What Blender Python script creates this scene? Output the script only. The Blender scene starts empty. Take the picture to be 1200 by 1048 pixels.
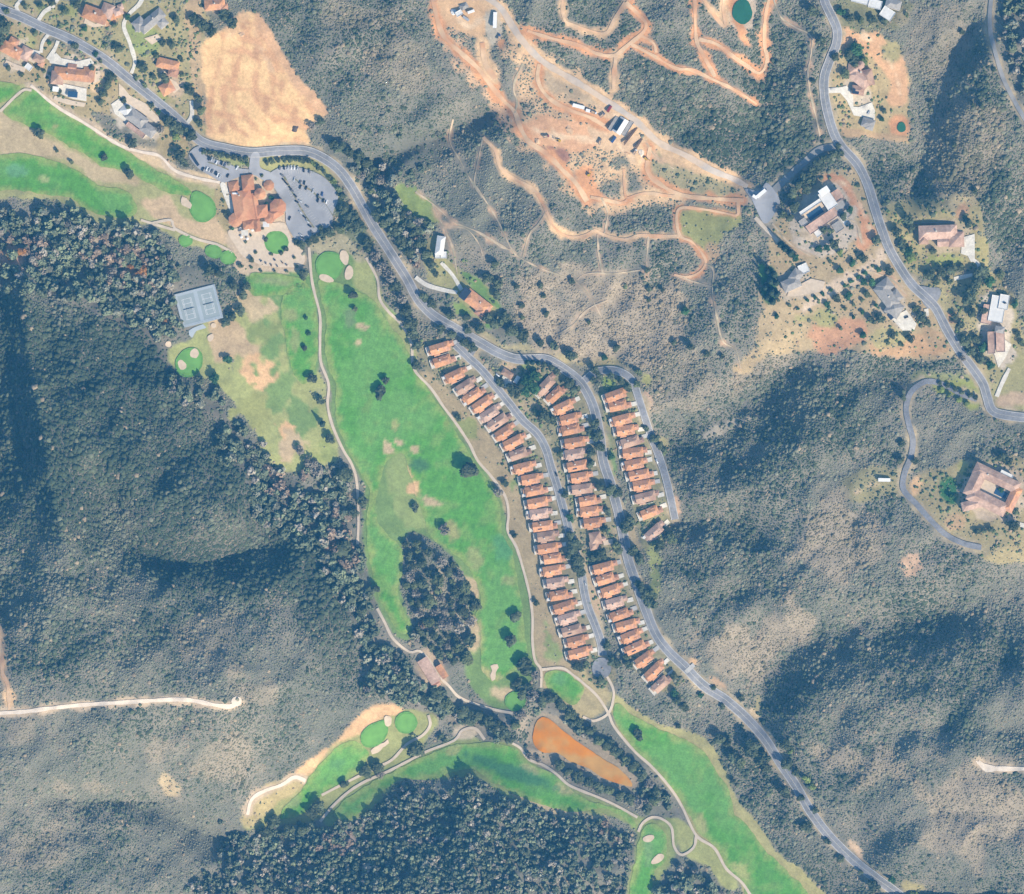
import bpy, math, random
import numpy as np
from mathutils import Vector
from mathutils.geometry import delaunay_2d_cdt

# ------------------------------------------------------------------ scene, camera, sky, sun, exposure
D = bpy.data
SC = bpy.context.scene
COL = SC.collection
R = math.radians
CAMZ = 4600.0                       # metres above the lowest valley floor
SUN_AZ, SUN_EL = 141.0, 35.5
SUN_STRENGTH, SKY_STRENGTH, EXPOSURE = 5.1, 0.11, 0.66
HAZE_DENSITY = 0.000036

cam = D.cameras.new('camera')
cam.sensor_width = 36
cam.angle = 2 * math.atan(600.0 / CAMZ)
cam.clip_start, cam.clip_end = 50.0, 60000.0
cam_o = D.objects.new('camera', cam)
cam_o.location = (0, 0, CAMZ)
COL.objects.link(cam_o)
SC.camera = cam_o

world = D.worlds.new('World')
SC.world = world
world.use_nodes = True
wn = world.node_tree
sky = wn.nodes.new('ShaderNodeTexSky')
sky.sky_type = 'NISHITA'
sky.sun_disc = False
sky.sun_elevation = R(SUN_EL)
sky.sun_rotation = R(SUN_AZ)
wn.links.new(sky.outputs[0], wn.nodes['Background'].inputs[0])
wn.nodes['Background'].inputs[1].default_value = SKY_STRENGTH

sl = D.lights.new('sun', 'SUN')
sl.energy = SUN_STRENGTH
sl.angle = R(0.5)
sl.color = (1.0, 0.895, 0.73)
so = D.objects.new('sun', sl)
sd = Vector((math.sin(R(SUN_AZ)) * math.cos(R(SUN_EL)), math.cos(R(SUN_AZ)) * math.cos(R(SUN_EL)), math.sin(R(SUN_EL))))
so.rotation_euler = sd.to_track_quat('Z', 'Y').to_euler()
so.location = sd * 3000
COL.objects.link(so)

vs = SC.view_settings
vs.view_transform = 'Standard'
vs.look = 'None'
vs.gamma = 1
vs.use_curve_mapping = False
vs.exposure = EXPOSURE
SC.render.engine = 'CYCLES'
SC.cycles.use_denoising = True
SC.cycles.max_bounces = 4
SC.cycles.diffuse_bounces = 2
SC.cycles.volume_bounces = 1

rng = np.random.default_rng(11)
pyr = random.Random(5)

# ------------------------------------------------------------------ noise
def _hash(ix, iy, seed):
    h = (ix.astype(np.int64) * 374761393 + iy.astype(np.int64) * 668265263 + seed * 1442695041) & 0x7fffffff
    h = ((h ^ (h >> 13)) * 1274126177) & 0x7fffffff
    return ((h ^ (h >> 16)) & 0xffff) / 65535.0

def vnoise(x, y, s, seed=0):
    x = np.asarray(x, float) / s; y = np.asarray(y, float) / s
    ix = np.floor(x); iy = np.floor(y)
    fx = x - ix; fy = y - iy
    fx = fx * fx * (3 - 2 * fx); fy = fy * fy * (3 - 2 * fy)
    a = _hash(ix, iy, seed); b = _hash(ix + 1, iy, seed); c = _hash(ix, iy + 1, seed); d = _hash(ix + 1, iy + 1, seed)
    return (a * (1 - fx) + b * fx) * (1 - fy) + (c * (1 - fx) + d * fx) * fy

def fbm(x, y, s, seed=0, o=4):
    t = 0; amp = 1; tot = 0
    for k in range(o):
        t = t + amp * vnoise(x, y, s / 2 ** k, seed + 17 * k); tot += amp; amp *= .55
    return t / tot

def sstep(a, b, x):
    t = np.clip((x - a) / (b - a), 0, 1)
    return t * t * (3 - 2 * t)

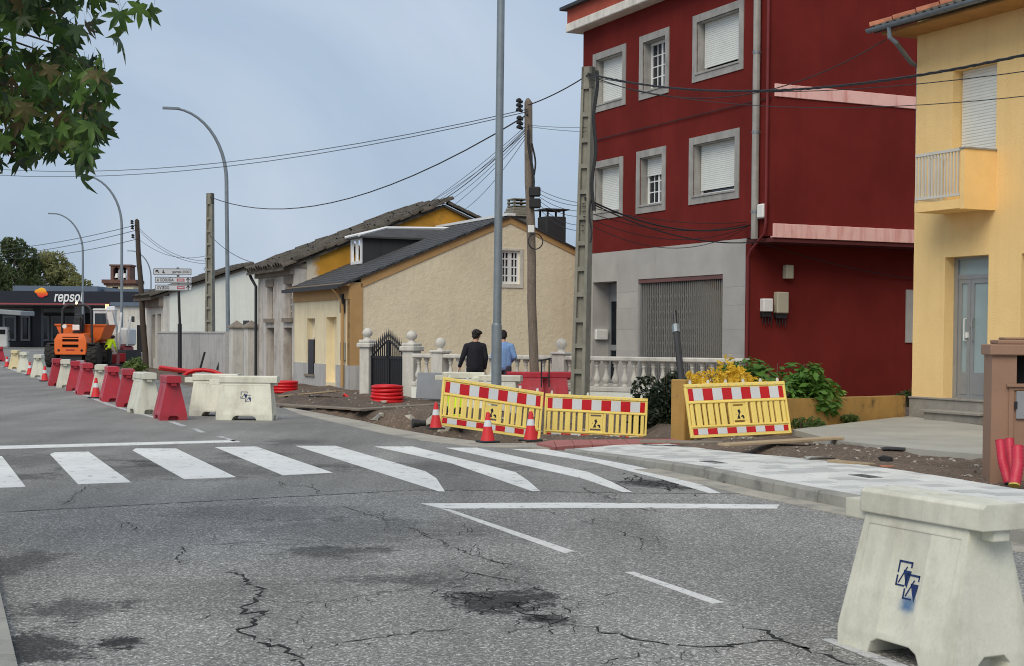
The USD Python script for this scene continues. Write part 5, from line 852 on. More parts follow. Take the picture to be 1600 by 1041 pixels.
def barrier_body(L=.88, H=.82, W=.5, simple=False):
    a, b = L / 2, W / 2; zc = H - .13; at, bt = a - .055, .115
    m = frustum(a, b, 0, a, b, .1) + frustum(a, b, .1, at, bt, zc + .01)
    for s in (-1, 1):                                                       # sunken panel between ribs on each long side
        def P_(x, z, o): f = (z - .1) / (zc - .1); return (x, s * (b + (bt - b) * f + o), z)
        for (xa, xb, dp) in ((-a * .78, -a * .3, .005), (a * .3, a * .78, .005), (-a * .3, a * .3, .02)):
            m -= hullm([P_(x, z, o) for x in (xa, xb) for z in (.12, zc - .05) for o in (0, .05)] + [P_(x, z, -dp) for x in (xa + .045, xb - .045) for z in (.19, zc - .13)])
        m -= hullm([(s * a * 1.02, y, z) for y in (-.1, .1) for z in (-.01, .05)] + [(s * a * 1.02, y, .09) for y in (-.06, .06)] + [(s * (a - .1), y, z) for y in (-.07, .07) for z in (-.01, .05)])
    m -= hullm([(x, y, z) for y in (-1, 1) for x, z in ((-.2, -.01), (.2, -.01), (-.17, .06), (.17, .06), (-.12, .085), (.12, .085))])
    m += hullm([(sx * (a - .03), sy * bb, z) for sx in (-1, 1) for sy in (-1, 1) for bb, z in ((.135, zc + .005), (.135, H - .02), (.115, H))])
    m += hullm([(x, y, z) for x in (-a - .13, -a + .1) for y in (-.11, .11) for z in (H - .17, H - .07)]) + hullm([(x, y, z) for x in (a - .1, a + .055) for bb, z in ((.135, zc + .005), (.135, H - .02), (.115, H)) for y in (-bb, bb)]) + hullm([(x, y, z) for x in (a - .1, a + .035) for y in (-.05, .05) for z in (H - .18, H - .1)])
    m -= m3.Manifold.cylinder(.3, .035, .035, 20).translate([0, 0, H - .1])
    return m
def side_pt(x, z, s=-1, L=.88, H=.82, W=.5, o=.0):
    b = W / 2; zc = H - .13; f = (z - .1) / (zc - .1); return np.array([x, s * (b + (.115 - b) * f + o), z])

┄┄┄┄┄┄

**Goal:** Restate the whole listing above exactly, except for its images.

**Exercise solution:**
What Blender Python script creates this scene? Output the script only. The Blender scene starts empty. Take the picture to be 1200 by 1048 pixels.
import bpy, math, random
import numpy as np
from mathutils import Vector
from mathutils.geometry import delaunay_2d_cdt

# ------------------------------------------------------------------ scene, camera, sky, sun, exposure
D = bpy.data
SC = bpy.context.scene
COL = SC.collection
R = math.radians
CAMZ = 4600.0                       # metres above the lowest valley floor
SUN_AZ, SUN_EL = 141.0, 35.5
SUN_STRENGTH, SKY_STRENGTH, EXPOSURE = 5.1, 0.11, 0.66
HAZE_DENSITY = 0.000036

cam = D.cameras.new('camera')
cam.sensor_width = 36
cam.angle = 2 * math.atan(600.0 / CAMZ)
cam.clip_start, cam.clip_end = 50.0, 60000.0
cam_o = D.objects.new('camera', cam)
cam_o.location = (0, 0, CAMZ)
COL.objects.link(cam_o)
SC.camera = cam_o

world = D.worlds.new('World')
SC.world = world
world.use_nodes = True
wn = world.node_tree
sky = wn.nodes.new('ShaderNodeTexSky')
sky.sky_type = 'NISHITA'
sky.sun_disc = False
sky.sun_elevation = R(SUN_EL)
sky.sun_rotation = R(SUN_AZ)
wn.links.new(sky.outputs[0], wn.nodes['Background'].inputs[0])
wn.nodes['Background'].inputs[1].default_value = SKY_STRENGTH

sl = D.lights.new('sun', 'SUN')
sl.energy = SUN_STRENGTH
sl.angle = R(0.5)
sl.color = (1.0, 0.895, 0.73)
so = D.objects.new('sun', sl)
sd = Vector((math.sin(R(SUN_AZ)) * math.cos(R(SUN_EL)), math.cos(R(SUN_AZ)) * math.cos(R(SUN_EL)), math.sin(R(SUN_EL))))
so.rotation_euler = sd.to_track_quat('Z', 'Y').to_euler()
so.location = sd * 3000
COL.objects.link(so)

vs = SC.view_settings
vs.view_transform = 'Standard'
vs.look = 'None'
vs.gamma = 1
vs.use_curve_mapping = False
vs.exposure = EXPOSURE
SC.render.engine = 'CYCLES'
SC.cycles.use_denoising = True
SC.cycles.max_bounces = 4
SC.cycles.diffuse_bounces = 2
SC.cycles.volume_bounces = 1

rng = np.random.default_rng(11)
pyr = random.Random(5)

# ------------------------------------------------------------------ noise
def _hash(ix, iy, seed):
    h = (ix.astype(np.int64) * 374761393 + iy.astype(np.int64) * 668265263 + seed * 1442695041) & 0x7fffffff
    h = ((h ^ (h >> 13)) * 1274126177) & 0x7fffffff
    return ((h ^ (h >> 16)) & 0xffff) / 65535.0

def vnoise(x, y, s, seed=0):
    x = np.asarray(x, float) / s; y = np.asarray(y, float) / s
    ix = np.floor(x); iy = np.floor(y)
    fx = x - ix; fy = y - iy
    fx = fx * fx * (3 - 2 * fx); fy = fy * fy * (3 - 2 * fy)
    a = _hash(ix, iy, seed); b = _hash(ix + 1, iy, seed); c = _hash(ix, iy + 1, seed); d = _hash(ix + 1, iy + 1, seed)
    return (a * (1 - fx) + b * fx) * (1 - fy) + (c * (1 - fx) + d * fx) * fy

def fbm(x, y, s, seed=0, o=4):
    t = 0; amp = 1; tot = 0
    for k in range(o):
        t = t + amp * vnoise(x, y, s / 2 ** k, seed + 17 * k); tot += amp; amp *= .55
    return t / tot

def sstep(a, b, x):
    t = np.clip((x - a) / (b - a), 0, 1)
    return t * t * (3 - 2 * t)

The USD Python script for this scene continues. Write part 5, from line 852 on. More parts follow. Take the picture to be 1600 by 1041 pixels.
def barrier_body(L=.88, H=.82, W=.5, simple=False):
    a, b = L / 2, W / 2; zc = H - .13; at, bt = a - .055, .115
    m = frustum(a, b, 0, a, b, .1) + frustum(a, b, .1, at, bt, zc + .01)
    for s in (-1, 1):                                                       # sunken panel between ribs on each long side
        def P_(x, z, o): f = (z - .1) / (zc - .1); return (x, s * (b + (bt - b) * f + o), z)
        for (xa, xb, dp) in ((-a * .78, -a * .3, .005), (a * .3, a * .78, .005), (-a * .3, a * .3, .02)):
            m -= hullm([P_(x, z, o) for x in (xa, xb) for z in (.12, zc - .05) for o in (0, .05)] + [P_(x, z, -dp) for x in (xa + .045, xb - .045) for z in (.19, zc - .13)])
        m -= hullm([(s * a * 1.02, y, z) for y in (-.1, .1) for z in (-.01, .05)] + [(s * a * 1.02, y, .09) for y in (-.06, .06)] + [(s * (a - .1), y, z) for y in (-.07, .07) for z in (-.01, .05)])
    m -= hullm([(x, y, z) for y in (-1, 1) for x, z in ((-.2, -.01), (.2, -.01), (-.17, .06), (.17, .06), (-.12, .085), (.12, .085))])
    m += hullm([(sx * (a - .03), sy * bb, z) for sx in (-1, 1) for sy in (-1, 1) for bb, z in ((.135, zc + .005), (.135, H - .02), (.115, H))])
    m += hullm([(x, y, z) for x in (-a - .13, -a + .1) for y in (-.11, .11) for z in (H - .17, H - .07)]) + hullm([(x, y, z) for x in (a - .1, a + .055) for bb, z in ((.135, zc + .005), (.135, H - .02), (.115, H)) for y in (-bb, bb)]) + hullm([(x, y, z) for x in (a - .1, a + .035) for y in (-.05, .05) for z in (H - .18, H - .1)])
    m -= m3.Manifold.cylinder(.3, .035, .035, 20).translate([0, 0, H - .1])
    return m
def side_pt(x, z, s=-1, L=.88, H=.82, W=.5, o=.0):
    b = W / 2; zc = H - .13; f = (z - .1) / (zc - .1); return np.array([x, s * (b + (.115 - b) * f + o), z])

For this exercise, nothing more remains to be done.